Tommy Reina, forming the Lucchese family in New York, and Giuseppe Morello, father of the Genovese crime family, were the first generation of the Corleonesi mafia abroad. What are the implications in the next generation, following World War II? To understand the spread of the mafia, and its global network of relationships, requires knowledge of the kinships among its members. To learn the connection between the Lucchese family in New York and “the Beast of Corleone,” I would have to untangle Toto’s roots from the clues in mafia scholarship, as I had with Tommy’s.

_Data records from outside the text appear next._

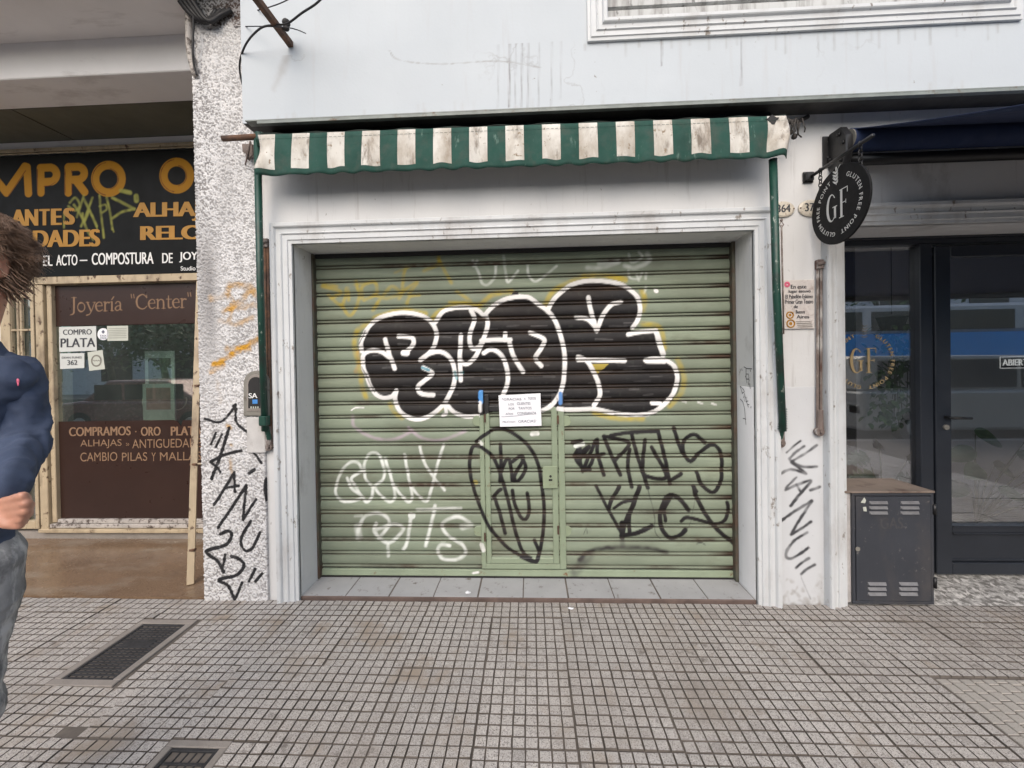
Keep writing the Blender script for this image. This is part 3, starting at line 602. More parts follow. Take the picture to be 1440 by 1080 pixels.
m = MB(); m.box(PILR+.001, 7, UY+.004, .235, SO-.012, UZ0-.001); m.build('soffit', M['soffit'], WB)
m = MB(); m.box(P(342, 172, -.2).x, 7, UY-.035, UY+.02, UZ0-.010, UZ0-.002); m.box(P(342, 172, -.2).x+.07, 7, UY-.035, UY-.03, UZ0-.026, UZ0-.010)
m.build('drip_flashing', M['flash'], WB, bevel=.001)
# mouldings: profile (offset outwards, proud of the wall) swept along the opening with mitred corners
def mould(name, path, prof, y, parent, mtl, close=False):
    n = len(path); v = []; f = []; k = len(prof)
    for i, p in enumerate(path):
        p = Vector(p); a = (p-Vector(path[i-1])).normalized() if (i > 0 or close) else None; b = (Vector(path[(i+1) % n])-p).normalized() if (i < n-1 or close) else None
        if a is None: a = b
        if b is None: b = a
        na, nb = Vector((-a.y, a.x)), Vector((-b.y, b.x)); mt = (na+nb).normalized(); s = 1/max(.3, mt.dot(na))
        for o, d in prof: q = p+mt*(o*s); v.append((q.x, y-d, q.y))
    for i in range(n if close else n-1):
        for j in range(k-1):
            a = i*k+j; b = ((i+1) % n)*k+j; f.append((a, b, b+1, a+1))
    me = MB(); me.add(v, f)
    if not close: me.add([], [])
    return me.build(name, mtl, parent, bevel=0)
PROF = [(.0, -.01), (.0, .018), (.018, .020), (.022, .027), (.050, .027), (.056, .036), (.060, .036), (.066, .029), (.088, .031), (.094, .044), (.100, .048), (.118, .048), (.122, .040), (.122, -.01)]
cl = -(P(388, 500, 0).x-OL)
sc_ = cl/.122
PR1 = [(o*sc_, d) for o, d in PROF]
mould('door_casing', [(OL, -.02), (OL, OT), (OR_, OT), (OR_, -.03)], PR1, 0, WB, M['trim'])
PR2 = [(o*.80, d) for o, d in PROF]
mould('cafe_casing', [(RL, -.03), (RL, RT), (6, RT)], [(o*.98, d*1.15) for o, d in PROF], 0, WB, M['trim'])
# upper window with its frame and roller slats
mould('window_moulding', [(WX0, 5.2), (WX0, WZ), (WX1, WZ), (WX1, 5.2)][::-1], [(o*-.9, d*.9) for o, d in PROF][::1], UY, WB, M['trim'])
m = MB(); z = WZ+.10; s0, s1 = WX0+.11, WX1-.11
while z < 5.2:
    m.prism([(0,0),(.026,.008),(.026,.05),(.008,.058),(0,.058)], (s0, UY+.07, z), (0,-1,0), (0,0,1), (s1-s0, 0, 0)); z += .064
o = m.build('window_shutter', M['louvre'], WB)
# threshold of the shutter
TH = MB(); TZ = .015; nt_ = 10
tw = (OR_-OL)/nt_
for i in range(nt_):
    TH.box(OL+i*tw+(.003 if i else .001), OL+(i+1)*tw-.001-(.006 if i % 2 else .002), .012, .30, -.03, TZ+random.uniform(-.001, .001))
TH.build('door_threshold', M['threshold'], WB, bevel=.002)
MB().box(OL+.002, OR_-.002, .0, .012, -.03, TZ+.002).build('threshold_edge', M['redstrip'], WB, bevel=.004)
MB().box(OL+.001, OR_-.001, .013, .30, -.03, TZ-.004).build('threshold_bed', M['joint'], WB)
for (x0, y0, x1, y1, t) in ((1040,519,1046,532,"''"),(1041,515,1056,548,'TOMI'),(1036,541,1054,574,'BANDS')):
    pass
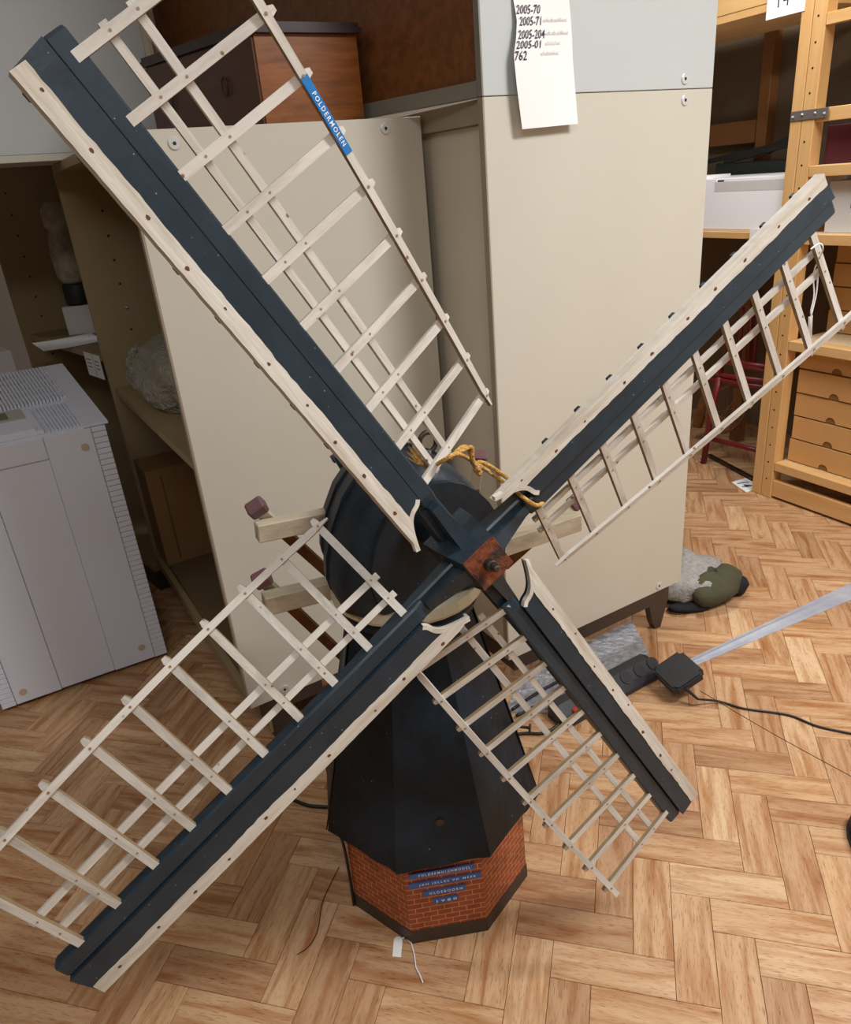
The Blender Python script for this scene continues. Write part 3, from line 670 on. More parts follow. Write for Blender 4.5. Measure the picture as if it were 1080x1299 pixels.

In the 1969 mafia trial in Bari, Toto Riina is named, along with his birthdate and the names of his parents, Giovanni Riina and Maria Concetta Rizzo. Attilio Bolzoni and Giuseppe d’Avanzo, in their book, “The Boss of Bosses,” describe Toto’s father, Giovanni, as a member of the “class of 1897.” There’s one Giovanni Riina born that year, on the first of January. Giovanni’s godfather is Francesco Zito, who is named among mafia leadership around this time, by Dino Paternostro, in a 2004 article, “‘Fratuzzi’, antenati di Liggio e Riina.”

Based on these clues, I was able to dig up the roots of each of their families, and to document them far enough back to find a common ancestor for all three. I have determined that Tommy and Bernarda Reina are second cousins to one another , and second cousins, once removed, from Toto Riina. All are descended from Gioachino Riina, who was born around 1788 in Corleone. Gioachino’s brother, Nicolo’, married a first cousin of Antonino Palumbo, one of the brothers in Rapanzino’s gang in the 1830s. Nicolo’ lived near his in-laws on the strada di Mannina in 1834. (This paragraph was substantially revised on 14 Feb 2017. -JC)

Toto married the sister of one of his captains and they have four children. Today, Toto Riina is an old man, living in prison. His predecessor, Leggio, having met the same fate, died there in 1993.